2 questions à… Jean-Pierre GRAND, Sénateur de l’Hérault

Ancien collaborateur de Jacques Chaban-Delmas et ancien Député, Maire de Castelnau-le-Lez (34) durant trente-cinq ans, Sénateur de l’Hérault depuis 2014, Jean-Pierre Grand est un homme de terrain, fervent défenseur des collectivités locales et territoriales avec, en point de mire, la nouvelle et incontournable étape de la décentralisation complétée par la déconcentration.

Mission Ecoter-France et Territoires Numériques : Monsieur le Sénateur, le Sénat assure la représentation des collectivités territoriales de la République. A ce propos, au fil des ans et souvent par effets d’annonces, la question a souvent été posée quant à son éventuelle suppression, or, force est de constater qu’aujourd’hui le Sénat ne peut plus et ne veut plus se contenter d’être une assemblée secondaire. Quel est votre sentiment ?

Jean-Pierre Grand : Le Président de la République est élu pour 5 ans. Les Français savent que les élections législatives qui suivent l’élection présidentielle, doivent permettre au Président nouvellement élu de disposer à l’Assemblée nationale d’une majorité de députés permettant à son Gouvernement de gouverner et d’appliquer le programme présidentiel.

Ce que les Français ignorent trop souvent, c’est que le Parlement, en démocratie, dispose d’un rôle essentiel, celui de contrôler l’action du gouvernement.

Le Parlement en France, ce n’est pas que l’Assemblée nationale, c’est aussi le Sénat de la République. L’élection des sénateurs est découplée de l’élection du Président de la République, ce qui rend la Haute Assemblée bien plus libre de ses choix, de ses votes, de ses contrôles, que l’Assemblée nationale.

Cette explication, ajoutée à la qualité reconnue du travail législatif des sénateurs, démontre que notre démocratie et sa constitution ne pourrait s’accommoder d’une seule chambre.

Cela s’appelle l’équilibre des pouvoirs, essentiel en démocratie.
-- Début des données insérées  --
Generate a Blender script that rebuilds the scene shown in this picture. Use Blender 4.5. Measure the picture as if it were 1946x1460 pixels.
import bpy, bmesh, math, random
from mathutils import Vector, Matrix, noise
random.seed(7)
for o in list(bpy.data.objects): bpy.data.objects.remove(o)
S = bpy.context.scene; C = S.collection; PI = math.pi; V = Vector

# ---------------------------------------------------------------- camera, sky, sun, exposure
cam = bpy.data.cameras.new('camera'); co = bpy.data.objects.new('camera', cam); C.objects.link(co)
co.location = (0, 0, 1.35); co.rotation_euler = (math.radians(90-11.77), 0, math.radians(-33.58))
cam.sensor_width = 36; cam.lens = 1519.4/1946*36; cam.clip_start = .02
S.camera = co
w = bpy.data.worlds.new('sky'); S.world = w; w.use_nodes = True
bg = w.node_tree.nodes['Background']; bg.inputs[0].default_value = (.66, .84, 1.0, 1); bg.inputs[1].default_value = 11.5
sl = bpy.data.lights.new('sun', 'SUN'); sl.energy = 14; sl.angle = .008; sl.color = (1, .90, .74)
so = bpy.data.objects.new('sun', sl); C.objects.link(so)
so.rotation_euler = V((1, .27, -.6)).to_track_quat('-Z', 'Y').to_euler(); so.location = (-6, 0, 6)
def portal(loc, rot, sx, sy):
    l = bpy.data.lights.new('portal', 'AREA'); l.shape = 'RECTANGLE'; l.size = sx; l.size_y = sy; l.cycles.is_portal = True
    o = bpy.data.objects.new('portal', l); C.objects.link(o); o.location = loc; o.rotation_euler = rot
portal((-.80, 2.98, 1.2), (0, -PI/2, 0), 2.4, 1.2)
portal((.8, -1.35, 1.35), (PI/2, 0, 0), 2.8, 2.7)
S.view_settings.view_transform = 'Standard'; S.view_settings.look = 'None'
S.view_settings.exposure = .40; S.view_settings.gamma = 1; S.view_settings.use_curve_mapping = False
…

La nouvelle et incontournable étape de la décentralisation sera de la compléter, c’est la déconcentration

Mission Ecoter-France et Territoires Numériques : Dans quelques mois, nous fêterons le 40ème anniversaire des lois Defferre, Gaston Defferre qui, dans son discours du 27 juillet 1981, disait : « La France profonde est dans nos villes, dans nos villages. Elle aspire à tenir sa place, à être considérée, à jouer son rôle, à choisir son destin. » A cet effet, ne pensez-vous pas que, malgré les différentes réformes et actes de décentralisation de ces quatre décennies, il faudrait sans doute aller plus loin encore et lâcher davantage la bride aux territoires ?

Jean-Pierre Grand : J’ai eu la chance de connaître comme Maire, élu en 1983, l’application effective et heureuse des lois de décentralisation dites « lois Defferre ».

Je conserve le souvenir de la liberté d’investissement qui nous a permis de mettre en œuvre, en toute indépendance de l’État, les services et équipements nécessaires pour nos villes. Un seul exemple, les constructions dans nos communes de nouvelles écoles maternelles et primaires, modernes et fonctionnelles, en furent l’illustration.

Il en fût de même pour toutes les compétences des collectivités territoriales.

Aujourd’hui, on mesure le chemin parcouru avec toutes les évolutions législatives qui ont complété et renforcé la décentralisation.

La nouvelle et incontournable étape sera de la compléter, c’est la déconcentration.

La mise en œuvre des grands équipements publics, les projets structurants, les équilibres territoriaux, aujourd’hui la crise sanitaire, mettent en lumière la nécessaire synergie entre nos territoires, leurs élus et l’État.

La déconcentration devra s’accompagner de diverses mesures constitutionnelles pour renforcer le lien État – Territoires sans mettre en péril l’unité de la Nation.